About 7,000 UAW members at a Missouri plant that builds the highly profitable Ford F-150 could go on strike as soon as Sunday because Ford Motor Co. has refused to negotiate terms of a local contract “in good faith,” union leaders say.
UAW Local 249, whose members build the F-150 and Ford Transit van at the Kansas City Assembly Plant in Claycomo, Mo., has given Ford three days’ notice to cancel its contract extension and set a strike deadline of 1 p.m. CT on Sunday.
“The company refuses to address important issues around safety, seniority and manpower at KCAP,” Todd Hillyard, bargaining chairman for Local 249, wrote in a message to workers posted online Tuesday. “We feel we have no other choice at this point to reach a fair agreement. Strike duty is attached below in the unfortunate event we are not able to reach an agreement with the company ...”
Hillyard wrote that negotiators from the union and Ford have met more than 40 times since April. On Monday, he wrote in a Facebook post that the two sides were meeting “around the clock” and that Ford was “sending people from Detroit in next week since nobody here can make a decision on some of the items we still have left on the table.”
The talks are separate from negotiations on the national contract between Ford and the UAW.
The national talks have been put on hold -- and the previous contract extended indefinitely -- while workers at Fiat Chrysler Automobiles vote on a tentative deal that would give workers raises but prevent anyone hired since 2007 from ever reaching the same level of wages that veteran workers earn.
A walkout at the Kansas City plant could disrupt deliveries of the F-150 just as U.S. sales of the newly redesigned, aluminum-bodied pickup were beginning to take off and dealer inventories were returning to normal levels following a lengthy model-changeover process.

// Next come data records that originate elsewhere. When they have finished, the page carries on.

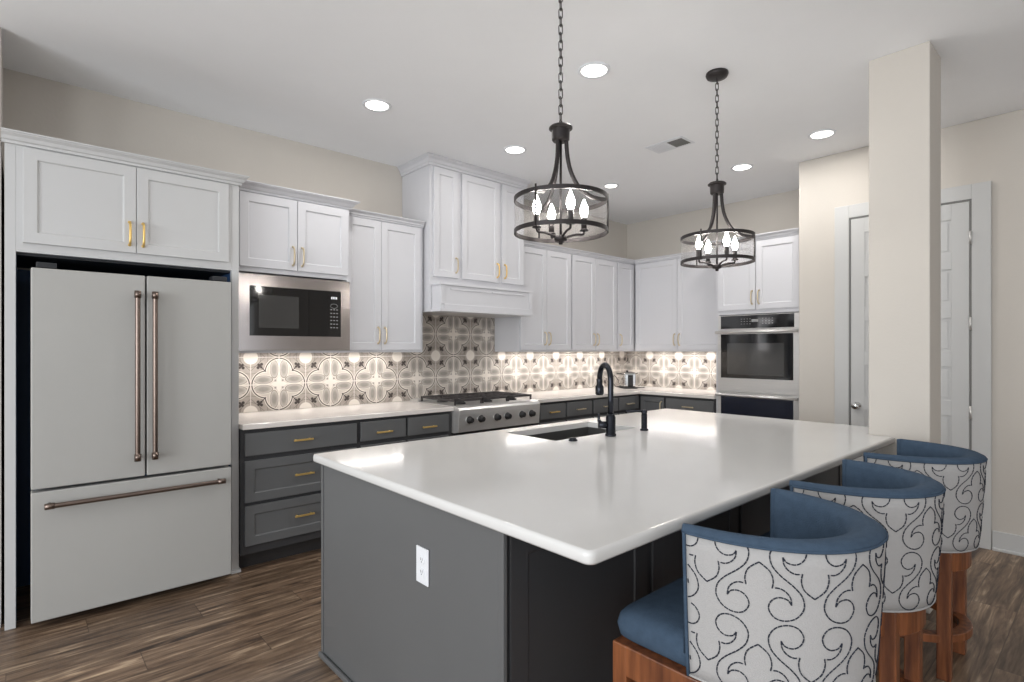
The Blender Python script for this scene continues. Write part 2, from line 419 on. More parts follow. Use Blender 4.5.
# ------------------------------------------------------------------ cabinet parts (local: x along, y into wall, z up; face at y=0)
def shaker(name, x0, x1, z0, z1, mt, parent, frame=.055, t=.02, rec=.009):
    mb = MB(); f = -t
    O = [(x0,z0),(x1,z0),(x1,z1),(x0,z1)]; q = frame; I = [(x0+q,z0+q),(x1-q,z0+q),(x1-q,z1-q),(x0+q,z1-q)]
    q2 = frame + .005; J = [(x0+q2,z0+q2),(x1-q2,z0+q2),(x1-q2,z1-q2),(x0+q2,z1-q2)]
    v = [(x, f, z) for x, z in O] + [(x, f, z) for x, z in I] + [(x, f + rec, z) for x, z in J] + [(x, -.0005, z) for x, z in O]
    fs = []
    for k in range(4):
        j = (k + 1) % 4
        fs += [(k, j, 4+j, 4+k), (4+k, 4+j, 8+j, 8+k), (12+k, 12+j, j, k)]
    fs += [(8,9,10,11), (15,14,13,12)]
    mb.add(v, fs)
    return mb.build(name, mt, parent, bevel=.0018, seg=2)
def slabfront(name, x0, x1, z0, z1, mt, parent, t=.02):
    mb = MB(); mb.box(x0, x1, -t, -.0005, z0, z1)
    return mb.build(name, mt, parent, bevel=.004, seg=2)
def bow_pull(parent, x, z, face=-.02, L=.13, mt='champ'):       # vertical curved pull
    mb = MB(); h = L/2
    mb.tube(catmull([(x, face-.004, z-h), (x, face-.022, z-h+.012), (x, face-.030, z-h*.4), (x, face-.030, z+h*.4), (x, face-.022, z+h-.012), (x, face-.004, z+h)], 4), .0062, 8)
    for s in (-1, 1): mb.lathe([(.0085, 0), (.0085, -.004), (.006, -.008), (0, -.009)], (x, face, z + s*h*.97), 12, axis='y')
    return mb.build('handle', mt, parent)
def bar_pull(parent, x, z, face=-.02, L=.13, mt='gold'):
    mb = MB()
    mb.box(x-L/2, x+L/2, face-.032, face-.022, z-.006, z+.006)
    for s in (-1, 1): mb.box(x+s*L*.36-.005, x+s*L*.36+.005, face-.024, face+.001, z-.005, z+.005)
    return mb.build('handle', mt, parent, bevel=.002)
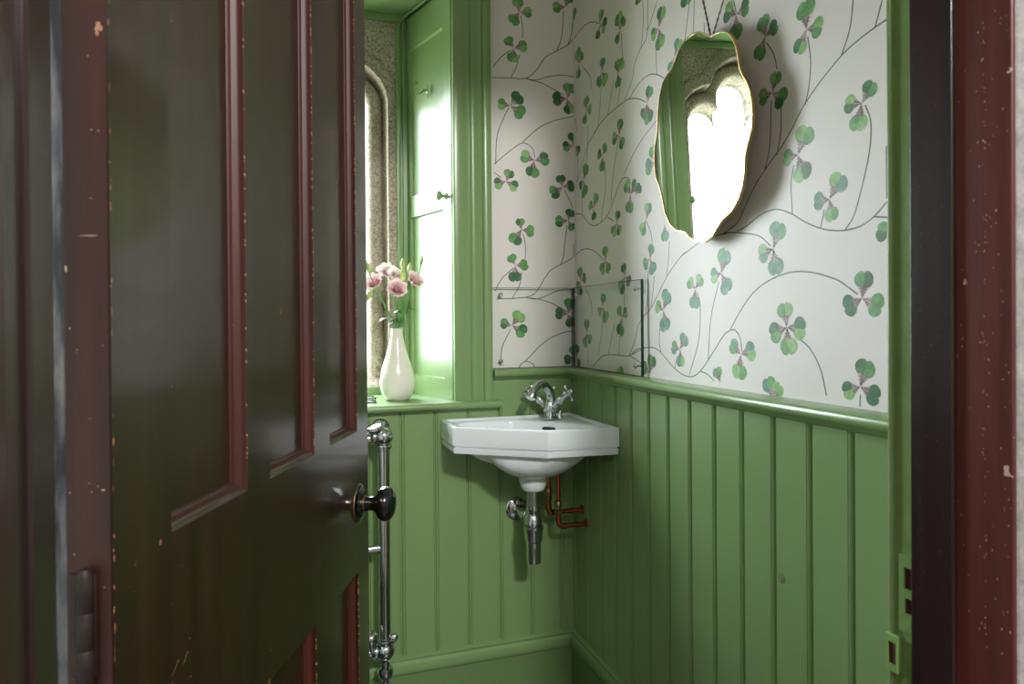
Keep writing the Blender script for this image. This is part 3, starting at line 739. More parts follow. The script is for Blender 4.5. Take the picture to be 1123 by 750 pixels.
# knob
kn = DP(.622, 0, .832); ax = Vector((DNR.x, DNR.y, 0))
b = MB().lathe([(0, 0), (.032, 0), (.032, .002), (.029, .0045), (.024, .005), (.022, .0075), (.016, .0085), (0, .0085)], kn, ax, 40); rose = b.build('knob_rose', 'black_glaze', door)
b = MB().lathe([(.0325, .0), (.0332, .001), (.0325, .0022)], kn, ax, 40); sub(b, 'rose_rim', 'brass_fitting', rose)
b = MB().lathe([(0, .008), (.0125, .008), (.0125, .013), (.0115, .020), (.012, .027), (.0165, .032), (.0245, .036), (.0285, .042), (.0292, .048), (.027, .055), (.020, .060), (.010, .0625), (0, .063)], kn, ax, 40); b.build('door_knob', 'black_glaze', door)
b = MB().lathe([(.0127, .0085), (.0137, .0095), (.0137, .0115), (.0127, .0125)], kn, ax, 32); sub(b, 'knob_collar', 'brass_fitting', rose)
kb = DP(.622, -DT, .832)
b = MB().lathe([(0, 0), (.032, 0), (.030, .004), (.012, .006), (.0115, .026), (.026, .034), (.029, .045), (.02, .058), (0, .062)], kb, -ax, 32); b.build('door_knob', 'black_glaze', door)
# hinge on the edge
hg = MB()
vs = []
dbox(hg, -.0035, -.001, -.033, -.012, .870, .948)
h1 = hg.build('hinge', 'old_iron', door, bevel=.0008)
c0 = DP(-.006, -.018, .866); b = MB().lathe([(0, -.012), (.004, -.010), (.0035, -.005), (.0055, -.001), (.0062, 0), (.0062, .026), (.0058, .0265), (.0062, .027), (.0062, .054), (.0058, .0545), (.0062, .055), (.0062, .083), (.004, .087), (0, .088)], c0, (0, 0, 1), 16)
b.build('hinge_knuckle', 'old_iron', door)
b = MB(); dbox(b, -.0035, -.001, -.033, -.012, 1.72, 1.80); b.build('hinge', 'old_iron', door, bevel=.0008)

# ------------------------------------------------------------------ basin
ZR = .867
basin = empty('corner_basin', (-.2, -.17, .8), 'white ceramic corner wash basin on the green boarded walls', 'basin')
OUT = [(-.0205, -.0205), (-.42, -.0205), (-.42, -.166), (-.212, -.313), (-.0205, -.325)]
INN = [(-.215, -.052), (-.392, -.052), (-.392, -.150), (-.204, -.283), (-.045, -.292), (-.045, -.222)]
BC = Vector((-.225, -.165))
def poly_r(poly, th, sm=0):
    d = Vector((math.cos(th), math.sin(th))); best = 1e9
    for i in range(len(poly)):
        a = Vector(poly[i]); c = Vector(poly[(i+1) % len(poly)]); e = c-a
        den = d.x*e.y-d.y*e.x
        if abs(den) < 1e-9: continue
        w = a-BC; t_ = (w.x*e.y-w.y*e.x)/den; u_ = (w.x*d.y-w.y*d.x)/den
        if t_ > 0 and -1e-6 <= u_ <= 1+1e-6: best = min(best, t_)
    return best
NA = 360
angs = [2*math.pi*k/NA for k in range(NA)]
# insert exact corners
for poly in (OUT,):
    for p in poly:
        a = math.atan2(p[1]-BC.y, p[0]-BC.x) % (2*math.pi); kk = min(range(NA), key=lambda k: abs(angs[k]-a)); angs[kk] = a
def smooth_arr(a, w, it=1):
    for _ in range(it):
        a = [sum(a[(i+k) % len(a)] for k in range(-w, w+1))/(2*w+1) for i in range(len(a))]
    return a
ro = [poly_r(OUT, a) for a in angs]; ro_s = [min(x, y+.0015) for x, y in zip(ro, smooth_arr(ro, 1, 1))]
ri = smooth_arr([poly_r(INN, a) for a in angs], 7, 2)
rings = []
def ring(rs, z): rings.append([(BC.x+r*math.cos(a), BC.y+r*math.sin(a), z if not callable(z) else z(a)) for r, a in zip(rs, angs)])
RZ = ZR-.070
ring([max(.0, r-.10)*.9 for r in ro_s], RZ+.012)
ring([r-.012 for r in ro_s], RZ+.002); ring([r-.0075 for r in ro_s], RZ); ring([r-.004 for r in ro_s], RZ+.001); ring([r-.003 for r in ro_s], RZ+.004)
ring([r-.0022 for r in ro_s], RZ+.0155); ring([r-.0065 for r in ro_s], RZ+.0165); ring([r-.0065 for r in ro_s], RZ+.0190); ring([r-.0008 for r in ro_s], RZ+.0200)
ring([r-.0 for r in ro_s], RZ+.023); ring(ro_s, ZR-.006); ring([r-.001 for r in ro_s], ZR-.0025); ring([r-.004 for r in ro_s], ZR); ring([r-.013 for r in ro_s], ZR+.0005)
ring([r-.017 for r in ro_s], ZR-.0015); ring([r-.020 for r in ro_s], ZR-.006)
ring([min(i+.004, r-.0215) for i, r in zip(ri, ro_s)], ZR-.008); ring([min(i, r-.024) for i, r in zip(ri, ro_s)], ZR-.010)
ring([min(i, r-.024)*.985 for i, r in zip(ri, ro_s)], ZR-.016)
for t_, z in ((.965, -.028), (.94, -.045), (.90, -.062), (.83, -.080), (.72, -.095), (.55, -.106), (.35, -.112), (.16, -.115)):
    base = smooth_arr([min(i, r-.024) for i, r in zip(ri, ro_s)], int(3+20*(1-t_)), 1); ring([r*t_ for r in base], ZR+z)
vs = [v for r_ in rings for v in r_]; fs = []
for i in range(len(rings)-1):
    for k in range(NA): fs.append((i*NA+k, i*NA+(k+1) % NA, (i+1)*NA+(k+1) % NA, (i+1)*NA+k))
fs.append(tuple((len(rings)-1)*NA+k for k in range(NA)))
b = MB().add(vs, fs); b.build('basin_rim', 'ceramic', basin, smooth=50)
# underside bowl and neck
TX, TY = -.197, -.160
pro = [(.165, .812), (.160, .800), (.150, .786), (.132, .768), (.108, .750), (.080, .734), (.052, .724), (.040, .719), (.0385, .712), (.037, .704), (.034, .694), (.030, .686), (.028, .684), (0, .684)]
INS = [(-.036, -.036), (-.40, -.036), (-.40, -.158), (-.206, -.294), (-.036, -.305)]
b = MB(); nA = 96; vs = []; fs = []
for (r, z) in pro:
    for k in range(nA):
        a = 2*math.pi*k/nA; e = max(0, (r-.045)/.12)
        dx, dy = r*math.cos(a)*(1-.03*e), r*math.sin(a)*(1-.16*e)
        # keep inside the apron outline (inset)
        q = 1.
        for (ax_, ay_), (bx_, by_) in zip(INS, INS[1:]+INS[:1]):
            ex, ey = bx_-ax_, by_-ay_; nx, ny = ey, -ex; nl = math.hypot(nx, ny); nx /= nl; ny /= nl
            dist = (ax_-TX)*nx+(ay_-TY)*ny; pr_ = dx*nx+dy*ny
            if dist < 0: dist, pr_ = -dist, -pr_
            if pr_ > dist: q = min(q, dist/pr_)
        vs.append((TX+dx*q+.012*e*q, TY+dy*q, z))
for i in range(len(pro)-1):
    for k in range(nA): fs.append((i*nA+k, i*nA+(k+1) % nA, (i+1)*nA+(k+1) % nA, (i+1)*nA+k))
b.add(vs, fs).build('basin_bowl', 'ceramic', basin, smooth=60)
# overflow slot and drain
oc = Vector((-.137, -.130, ZR-.026)); 
a_s = math.atan2(oc.y-BC.y, oc.x-BC.x); dv = Vector((math.cos(a_s), math.sin(a_s), 0)); tv = Vector((-dv.y, dv.x, 0))
rr = min(ri[min(range(NA), key=lambda k: abs(angs[k]-(a_s % (2*math.pi))))], 9)
oc = Vector((BC.x, BC.y, 0))+dv*(rr*.95-.006); oc.z = ZR-.026
pts = []
for k in range(24):
    a = 2*math.pi*k/24; cx_ = math.copysign(abs(math.cos(a))**.6, math.cos(a))*.019; pts.append(oc+tv*cx_+Vector((0, 0, math.sin(a)*.0052)))
bb = MB(); bb.add([tuple(p) for p in pts]+[tuple(p+dv*.016) for p in pts], [tuple(range(24))]+[(i, (i+1) % 24, 24+(i+1) % 24, 24+i) for i in range(24)])
bb.build('overflow_slot', 'slot_dark', basin)
b = MB().lathe([(0, .0), (.022, .0), (.024, .002), (.020, .004), (.014, .003), (.012, .006), (0, .007)], (BC.x, BC.y, ZR-.1155), (0, 0, 1), 32); b.build('drain', 'chrome', basin)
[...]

“We work every day to avoid a disruption of our production,” Ford said in a statement, “and we are confident we will be able to negotiate a fair and competitive labor agreement with our UAW partners.”
Thousands of workers have voted against the UAW’s tentative agreement with Fiat Chrysler, putting its prospects of ratification in serious jeopardy. If the deal fails, the union could return to the bargaining table with FCA, go on strike or resume talks with either Ford or General Motors.
Jimmy Settles, the UAW vice president in charge of negotiations with Ford, told workers in an email late Tuesday that they should “not read too much into the details of the FCA tentative agreement.”
Opposition to the FCA deal has been simmering on Facebook and other online venues since it was reached Sept. 15, with some of the anger coming from Ford workers hoping for better terms in their deal.
“Until we have reached a tentative agreement, there is no way to guess what our contract will possess,” Settles wrote. “As I have shared before, I vow not to present the membership with a tentative agreement that does not address its current needs and concerns.”
Settles said he gave Ford 120 hours notice to cancel the Local 249 contract extension at about 1 p.m. Tuesday and that UAW President Dennis Williams had authorized the local’s strike request.
“The company has failed to negotiate in good faith at the local level on issues surrounding manpower provisions, the national heat stress program, and skilled trades scheduling amongst others,” Settles wrote. “The challenges we face may not be easy, and I certainly cannot predict the future, but I would rather die fighting than to do an injustice to this membership or our institution.”